C’est dire l’intérêt que le Ministère de la Culture a porté à ce château Labelle, resté jusqu’à ce jour méconnu et qui n’avait jamais été répertorié dans aucun ouvrage touristique de la région, ni aucune étude. Cet intérêt du Ministère s’explique par l’homogénéité de la propriété et son excellent état de conservation, après plusieurs années de travaux.

Après des recherches assidues, nous avons pu reconstituer l’origine de la propriété, qui avait été acquise par la famille Labelle en 1840. A cette époque, il s’agissait d’un manoir de style – voire d’époque – Louis XIII en briques et pierre, dont il nous est resté une carte postale de 1900. Ce manoir était agrémenté d’un fort beau jardin qu’on retrouve sur le cadastre Napoléonien, où figure déjà un parterre engazonné côté nord.

Ce parterre nous a intrigué depuis le début, et nous ne comprenions pas pourquoi il était engoncé avec des escaliers pour y accéder. Des inspecteurs des sites et des monuments historiques ont percé le mystère : il s’agit d’un boulingrin, autrement dit d’un terrain de jeu de boules de la fin du XVIIIe siècle, extrêmement rare, car il doit en subsister une dizaine en France, dans des châteaux parmi les plus prestigieux comme Vaux le Vicomte et Villandry, ou encore à Monaco par exemple. Il existe bien une rue du Boulingrin à Rouen, mais celui-ci a disparu. Ils ont généralement été effacés au profit de parcs à l’anglaise au XIXe siècle.

Ce n’est d’ailleurs pas le seul atout du site, en considérant le parc sur la colline, qui après défrichage s’est révélé ordonnancé, avec une allée de mélèzes menant à un belvédère, un gigantesque pin parasol, une allée de tilleuls, des hêtres pourpres, et même des grottes.

De l’autre côté de l’actuelle Grande Rue – qui n’existait pas encore – se trouvait le parc frontal, avec une allée de 24 platanes d’Orient, enfouie sous les broussailles, et que nous avons dégagée. Cette allée devait se prolonger vers la Seine (avant le chemin de fer).

Vers 1870, les Labelle ont voulu agrandir le manoir en lui ajoutant deux ailes pour faire château.

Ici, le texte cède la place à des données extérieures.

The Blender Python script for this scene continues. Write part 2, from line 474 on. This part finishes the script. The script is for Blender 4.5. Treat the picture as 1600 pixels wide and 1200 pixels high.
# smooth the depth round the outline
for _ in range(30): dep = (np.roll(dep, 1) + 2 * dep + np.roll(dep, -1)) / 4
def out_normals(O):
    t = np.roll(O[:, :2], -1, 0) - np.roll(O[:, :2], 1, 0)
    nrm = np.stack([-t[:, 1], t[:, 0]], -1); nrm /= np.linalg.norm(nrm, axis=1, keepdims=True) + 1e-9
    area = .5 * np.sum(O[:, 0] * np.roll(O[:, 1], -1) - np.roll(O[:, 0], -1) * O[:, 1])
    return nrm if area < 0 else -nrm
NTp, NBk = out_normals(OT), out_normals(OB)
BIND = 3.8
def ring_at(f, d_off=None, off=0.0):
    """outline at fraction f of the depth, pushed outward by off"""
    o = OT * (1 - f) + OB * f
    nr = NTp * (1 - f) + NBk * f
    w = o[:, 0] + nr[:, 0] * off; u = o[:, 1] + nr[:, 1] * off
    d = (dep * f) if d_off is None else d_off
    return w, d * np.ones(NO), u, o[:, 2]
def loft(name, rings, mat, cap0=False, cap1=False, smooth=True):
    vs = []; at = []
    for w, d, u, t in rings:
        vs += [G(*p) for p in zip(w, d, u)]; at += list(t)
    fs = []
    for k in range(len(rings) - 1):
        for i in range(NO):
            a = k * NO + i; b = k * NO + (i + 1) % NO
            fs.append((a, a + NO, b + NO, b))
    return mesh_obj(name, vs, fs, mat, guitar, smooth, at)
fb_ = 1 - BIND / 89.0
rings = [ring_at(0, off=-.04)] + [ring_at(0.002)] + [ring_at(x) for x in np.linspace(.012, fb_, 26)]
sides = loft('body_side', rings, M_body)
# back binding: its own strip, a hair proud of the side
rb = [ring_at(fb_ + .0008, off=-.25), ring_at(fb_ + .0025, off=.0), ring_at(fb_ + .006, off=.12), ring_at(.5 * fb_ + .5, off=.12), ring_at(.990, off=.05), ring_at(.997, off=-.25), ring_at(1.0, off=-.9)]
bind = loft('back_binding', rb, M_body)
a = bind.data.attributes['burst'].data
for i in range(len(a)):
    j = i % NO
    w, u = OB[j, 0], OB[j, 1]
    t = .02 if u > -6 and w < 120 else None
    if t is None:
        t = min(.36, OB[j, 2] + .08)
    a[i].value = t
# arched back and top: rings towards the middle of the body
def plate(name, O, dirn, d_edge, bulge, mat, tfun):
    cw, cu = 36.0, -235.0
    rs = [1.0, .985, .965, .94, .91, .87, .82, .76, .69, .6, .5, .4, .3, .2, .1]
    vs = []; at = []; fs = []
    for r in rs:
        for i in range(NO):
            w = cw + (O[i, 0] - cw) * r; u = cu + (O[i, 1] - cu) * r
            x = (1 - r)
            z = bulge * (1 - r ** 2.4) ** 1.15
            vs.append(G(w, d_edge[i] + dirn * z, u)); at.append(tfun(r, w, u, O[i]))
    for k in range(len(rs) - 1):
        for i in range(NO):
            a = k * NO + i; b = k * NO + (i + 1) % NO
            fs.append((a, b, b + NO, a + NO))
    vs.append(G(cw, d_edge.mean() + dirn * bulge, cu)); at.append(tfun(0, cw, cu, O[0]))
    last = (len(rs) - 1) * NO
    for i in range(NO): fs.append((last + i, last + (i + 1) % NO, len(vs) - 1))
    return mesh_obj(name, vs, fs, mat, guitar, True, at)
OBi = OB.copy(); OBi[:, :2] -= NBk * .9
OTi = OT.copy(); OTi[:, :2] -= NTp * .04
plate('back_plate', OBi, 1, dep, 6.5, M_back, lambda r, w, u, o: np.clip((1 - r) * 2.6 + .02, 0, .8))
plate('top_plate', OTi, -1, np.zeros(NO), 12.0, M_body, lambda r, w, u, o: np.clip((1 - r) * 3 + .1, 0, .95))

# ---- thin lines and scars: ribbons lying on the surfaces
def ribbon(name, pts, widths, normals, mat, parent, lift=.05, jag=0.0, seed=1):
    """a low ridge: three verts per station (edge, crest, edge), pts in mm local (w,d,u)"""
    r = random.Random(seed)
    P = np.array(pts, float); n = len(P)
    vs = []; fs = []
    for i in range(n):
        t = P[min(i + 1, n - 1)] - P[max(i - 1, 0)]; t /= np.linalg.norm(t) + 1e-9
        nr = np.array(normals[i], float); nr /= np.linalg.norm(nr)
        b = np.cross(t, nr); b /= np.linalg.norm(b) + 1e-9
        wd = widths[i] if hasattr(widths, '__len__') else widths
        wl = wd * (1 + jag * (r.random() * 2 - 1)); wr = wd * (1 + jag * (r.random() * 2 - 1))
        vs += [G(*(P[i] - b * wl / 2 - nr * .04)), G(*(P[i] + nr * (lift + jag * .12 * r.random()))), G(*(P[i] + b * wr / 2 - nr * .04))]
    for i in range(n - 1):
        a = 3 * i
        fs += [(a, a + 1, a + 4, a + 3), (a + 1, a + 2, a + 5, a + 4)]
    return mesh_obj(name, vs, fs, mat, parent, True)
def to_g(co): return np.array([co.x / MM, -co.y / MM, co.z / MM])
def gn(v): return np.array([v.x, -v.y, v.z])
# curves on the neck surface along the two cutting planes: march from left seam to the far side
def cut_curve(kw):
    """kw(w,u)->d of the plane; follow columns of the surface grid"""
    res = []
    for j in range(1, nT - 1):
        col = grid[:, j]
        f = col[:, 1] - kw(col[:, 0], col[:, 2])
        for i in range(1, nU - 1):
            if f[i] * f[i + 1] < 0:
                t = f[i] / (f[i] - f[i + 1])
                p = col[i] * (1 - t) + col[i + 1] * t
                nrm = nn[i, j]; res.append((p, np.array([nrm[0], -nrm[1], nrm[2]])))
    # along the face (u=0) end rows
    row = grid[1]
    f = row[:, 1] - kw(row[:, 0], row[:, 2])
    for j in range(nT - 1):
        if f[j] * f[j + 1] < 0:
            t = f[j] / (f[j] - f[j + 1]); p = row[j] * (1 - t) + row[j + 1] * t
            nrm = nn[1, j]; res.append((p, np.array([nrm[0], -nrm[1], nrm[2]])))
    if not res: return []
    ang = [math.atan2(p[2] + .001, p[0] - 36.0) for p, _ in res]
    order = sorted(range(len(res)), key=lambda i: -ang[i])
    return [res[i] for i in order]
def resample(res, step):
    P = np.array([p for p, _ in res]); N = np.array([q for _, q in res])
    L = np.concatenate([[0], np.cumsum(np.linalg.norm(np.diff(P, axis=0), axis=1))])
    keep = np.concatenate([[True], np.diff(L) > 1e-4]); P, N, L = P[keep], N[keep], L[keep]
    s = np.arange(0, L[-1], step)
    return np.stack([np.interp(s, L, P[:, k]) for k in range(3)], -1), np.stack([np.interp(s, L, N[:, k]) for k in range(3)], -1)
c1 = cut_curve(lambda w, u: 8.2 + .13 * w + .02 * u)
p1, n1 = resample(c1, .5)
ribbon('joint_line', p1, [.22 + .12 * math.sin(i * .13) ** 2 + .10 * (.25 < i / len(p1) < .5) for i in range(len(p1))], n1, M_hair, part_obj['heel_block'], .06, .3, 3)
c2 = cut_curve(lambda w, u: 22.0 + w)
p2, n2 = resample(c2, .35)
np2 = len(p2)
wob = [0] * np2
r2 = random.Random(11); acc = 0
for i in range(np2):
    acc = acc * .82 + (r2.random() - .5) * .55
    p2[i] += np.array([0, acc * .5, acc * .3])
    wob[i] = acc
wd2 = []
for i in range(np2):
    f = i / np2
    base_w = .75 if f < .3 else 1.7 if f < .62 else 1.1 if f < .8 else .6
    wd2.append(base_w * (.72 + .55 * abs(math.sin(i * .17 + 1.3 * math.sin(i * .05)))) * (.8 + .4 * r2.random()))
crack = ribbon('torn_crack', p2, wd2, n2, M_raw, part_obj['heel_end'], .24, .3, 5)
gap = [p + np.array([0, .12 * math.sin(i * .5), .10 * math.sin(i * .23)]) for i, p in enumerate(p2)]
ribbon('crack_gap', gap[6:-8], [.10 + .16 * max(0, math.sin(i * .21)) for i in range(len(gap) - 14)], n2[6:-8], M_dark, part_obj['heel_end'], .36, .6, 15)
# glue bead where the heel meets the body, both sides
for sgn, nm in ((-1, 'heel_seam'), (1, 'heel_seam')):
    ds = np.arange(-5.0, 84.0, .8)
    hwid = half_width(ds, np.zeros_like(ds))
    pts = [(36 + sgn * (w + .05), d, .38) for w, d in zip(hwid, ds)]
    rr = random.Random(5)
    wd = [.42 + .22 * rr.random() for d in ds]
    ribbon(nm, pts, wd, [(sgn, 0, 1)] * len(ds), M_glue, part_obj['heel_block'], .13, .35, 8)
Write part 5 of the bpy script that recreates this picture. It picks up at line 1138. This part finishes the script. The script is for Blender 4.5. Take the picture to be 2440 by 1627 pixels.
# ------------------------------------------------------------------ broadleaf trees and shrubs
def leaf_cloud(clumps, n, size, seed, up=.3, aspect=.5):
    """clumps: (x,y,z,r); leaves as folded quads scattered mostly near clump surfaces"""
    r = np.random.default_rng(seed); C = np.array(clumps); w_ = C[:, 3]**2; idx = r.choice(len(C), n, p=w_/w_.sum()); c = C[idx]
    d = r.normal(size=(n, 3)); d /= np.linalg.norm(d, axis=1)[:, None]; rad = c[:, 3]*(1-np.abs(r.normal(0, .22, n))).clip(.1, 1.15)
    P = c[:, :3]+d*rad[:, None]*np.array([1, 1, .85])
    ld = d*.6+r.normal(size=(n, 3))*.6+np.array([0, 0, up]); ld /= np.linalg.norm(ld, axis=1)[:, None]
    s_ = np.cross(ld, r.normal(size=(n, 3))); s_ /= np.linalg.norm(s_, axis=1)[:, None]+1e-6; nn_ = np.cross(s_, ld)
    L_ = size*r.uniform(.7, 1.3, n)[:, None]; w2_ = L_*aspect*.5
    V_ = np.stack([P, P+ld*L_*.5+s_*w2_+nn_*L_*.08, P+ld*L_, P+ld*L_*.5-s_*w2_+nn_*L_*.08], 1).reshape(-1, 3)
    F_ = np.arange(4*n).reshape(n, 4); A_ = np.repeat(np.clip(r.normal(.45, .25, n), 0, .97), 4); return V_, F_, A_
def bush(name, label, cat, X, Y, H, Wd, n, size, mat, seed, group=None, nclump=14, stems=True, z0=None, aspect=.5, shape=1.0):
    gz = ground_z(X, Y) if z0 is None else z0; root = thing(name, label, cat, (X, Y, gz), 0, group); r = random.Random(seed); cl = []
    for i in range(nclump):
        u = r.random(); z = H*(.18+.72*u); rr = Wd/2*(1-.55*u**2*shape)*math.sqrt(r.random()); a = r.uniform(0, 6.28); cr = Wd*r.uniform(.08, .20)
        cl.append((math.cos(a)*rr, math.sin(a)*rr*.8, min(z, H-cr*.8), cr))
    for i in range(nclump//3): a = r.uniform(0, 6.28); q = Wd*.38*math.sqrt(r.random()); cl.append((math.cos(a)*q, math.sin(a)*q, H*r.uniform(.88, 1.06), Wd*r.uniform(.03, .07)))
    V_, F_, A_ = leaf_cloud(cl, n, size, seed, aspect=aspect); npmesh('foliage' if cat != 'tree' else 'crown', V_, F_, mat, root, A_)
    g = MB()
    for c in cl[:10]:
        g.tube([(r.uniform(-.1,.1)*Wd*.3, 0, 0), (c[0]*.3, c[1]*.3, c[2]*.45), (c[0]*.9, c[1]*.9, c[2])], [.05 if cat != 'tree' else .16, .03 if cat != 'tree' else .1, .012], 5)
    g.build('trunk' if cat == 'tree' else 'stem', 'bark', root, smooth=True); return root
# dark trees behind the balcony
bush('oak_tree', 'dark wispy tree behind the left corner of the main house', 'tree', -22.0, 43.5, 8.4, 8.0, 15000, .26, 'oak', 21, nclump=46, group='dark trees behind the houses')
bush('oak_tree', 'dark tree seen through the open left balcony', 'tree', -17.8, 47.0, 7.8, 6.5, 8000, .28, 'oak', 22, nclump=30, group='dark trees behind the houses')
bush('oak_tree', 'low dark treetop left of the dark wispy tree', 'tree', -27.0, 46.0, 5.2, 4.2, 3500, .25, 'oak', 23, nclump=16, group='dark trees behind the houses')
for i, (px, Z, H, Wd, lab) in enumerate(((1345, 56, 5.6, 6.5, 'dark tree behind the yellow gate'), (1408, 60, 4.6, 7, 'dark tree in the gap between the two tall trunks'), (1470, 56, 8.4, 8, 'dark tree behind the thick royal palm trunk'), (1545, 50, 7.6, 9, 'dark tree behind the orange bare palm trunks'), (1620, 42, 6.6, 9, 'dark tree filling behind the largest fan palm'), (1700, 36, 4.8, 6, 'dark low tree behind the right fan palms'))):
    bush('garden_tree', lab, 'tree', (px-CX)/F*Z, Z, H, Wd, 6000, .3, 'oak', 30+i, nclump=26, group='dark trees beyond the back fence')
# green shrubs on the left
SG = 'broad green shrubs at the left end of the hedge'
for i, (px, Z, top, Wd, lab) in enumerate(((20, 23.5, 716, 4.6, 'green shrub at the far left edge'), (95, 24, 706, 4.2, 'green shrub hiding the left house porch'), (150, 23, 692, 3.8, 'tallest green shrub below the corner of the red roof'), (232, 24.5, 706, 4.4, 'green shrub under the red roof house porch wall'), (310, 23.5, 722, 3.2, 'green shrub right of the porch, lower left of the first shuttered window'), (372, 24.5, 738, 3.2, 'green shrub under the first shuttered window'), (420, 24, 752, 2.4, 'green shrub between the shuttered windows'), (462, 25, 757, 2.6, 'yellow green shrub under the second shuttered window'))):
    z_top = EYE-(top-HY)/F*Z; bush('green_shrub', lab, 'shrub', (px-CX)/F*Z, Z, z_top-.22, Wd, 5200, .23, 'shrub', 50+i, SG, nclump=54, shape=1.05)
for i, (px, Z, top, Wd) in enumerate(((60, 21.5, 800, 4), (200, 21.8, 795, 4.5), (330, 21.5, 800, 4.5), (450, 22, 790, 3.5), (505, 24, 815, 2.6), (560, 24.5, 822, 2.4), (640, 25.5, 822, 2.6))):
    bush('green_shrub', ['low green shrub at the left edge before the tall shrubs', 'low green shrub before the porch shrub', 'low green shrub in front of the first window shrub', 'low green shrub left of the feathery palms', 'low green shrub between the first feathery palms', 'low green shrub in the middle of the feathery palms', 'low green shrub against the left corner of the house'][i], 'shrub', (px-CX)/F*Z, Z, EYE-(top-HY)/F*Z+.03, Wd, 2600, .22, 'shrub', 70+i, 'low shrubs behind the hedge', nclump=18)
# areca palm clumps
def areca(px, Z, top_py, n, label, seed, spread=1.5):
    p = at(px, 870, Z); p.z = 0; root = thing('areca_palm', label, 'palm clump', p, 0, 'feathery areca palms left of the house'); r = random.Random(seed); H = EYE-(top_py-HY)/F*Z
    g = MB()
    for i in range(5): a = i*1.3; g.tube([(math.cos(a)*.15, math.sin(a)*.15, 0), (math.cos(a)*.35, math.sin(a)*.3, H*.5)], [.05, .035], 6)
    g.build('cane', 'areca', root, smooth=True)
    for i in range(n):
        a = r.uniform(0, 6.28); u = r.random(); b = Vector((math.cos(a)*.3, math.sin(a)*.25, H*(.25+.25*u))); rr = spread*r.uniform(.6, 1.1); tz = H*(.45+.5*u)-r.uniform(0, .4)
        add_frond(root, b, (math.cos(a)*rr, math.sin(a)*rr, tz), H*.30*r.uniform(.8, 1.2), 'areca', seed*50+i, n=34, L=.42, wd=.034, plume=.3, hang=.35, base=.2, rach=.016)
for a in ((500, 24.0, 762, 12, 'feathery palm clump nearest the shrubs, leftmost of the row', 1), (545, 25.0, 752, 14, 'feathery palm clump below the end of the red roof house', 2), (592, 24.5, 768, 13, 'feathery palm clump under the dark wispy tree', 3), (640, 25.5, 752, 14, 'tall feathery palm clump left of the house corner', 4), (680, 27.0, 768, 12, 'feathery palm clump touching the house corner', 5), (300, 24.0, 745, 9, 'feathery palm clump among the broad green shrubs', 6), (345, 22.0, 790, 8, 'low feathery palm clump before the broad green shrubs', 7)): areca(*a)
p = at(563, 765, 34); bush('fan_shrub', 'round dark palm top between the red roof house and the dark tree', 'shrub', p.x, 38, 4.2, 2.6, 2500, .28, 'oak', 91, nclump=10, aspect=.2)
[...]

C’est l’époque où ils ont ramené ce magnifique séquoia des Amériques qui a poussé pour atteindre aujourd’hui 42 mètres de haut, et qui vient d’être répertorié au PLUI-H de l’Agglomération Seine-Eure.

Enfin, tout ce plan a été chamboulé en 1910 par la crue centenale de la Seine, qui a dû frapper à la porte du château, au point de persuader les Labelle de le démolir pour le reconstruire sur le même emplacement, mais surélevé de plus d’un mètre plus haut.

Ce nouveau château a été conçu par deux architectes réputés : Charles Duval (Grand Prix de Rome), architecte de  l’entretien du château de Versailles, associé avec Emmanuel Gonse, un architecte mondain. Ils se sont inspirés du château de Bellevue imaginé pour Madame de Pompadour, avec le projet d’un parc à l’anglaise, qu’ils n’ont pu réaliser par suite de l’entrée en guerre en 1914, ce qui a permis la préservation du boulingrin.

Il s’agit donc d’un château du début du XXe siècle, copié sur un modèle XVIIIe, mais avec des balcons et marquises qui marquent bien l’époque 1900. Les communs au sud sont de la même veine néoclassique. Le parc est lui d’origine du XVIIIe siècle.

La propriété est restée dans la famille Labelle avant d’être vendue à des Anglais il y a vingt ans, et de finir aujourd’hui entre les mains d’un vieux passionné de monuments historiques, qui en a reconstitué l’histoire et l’a restauré à l’identique.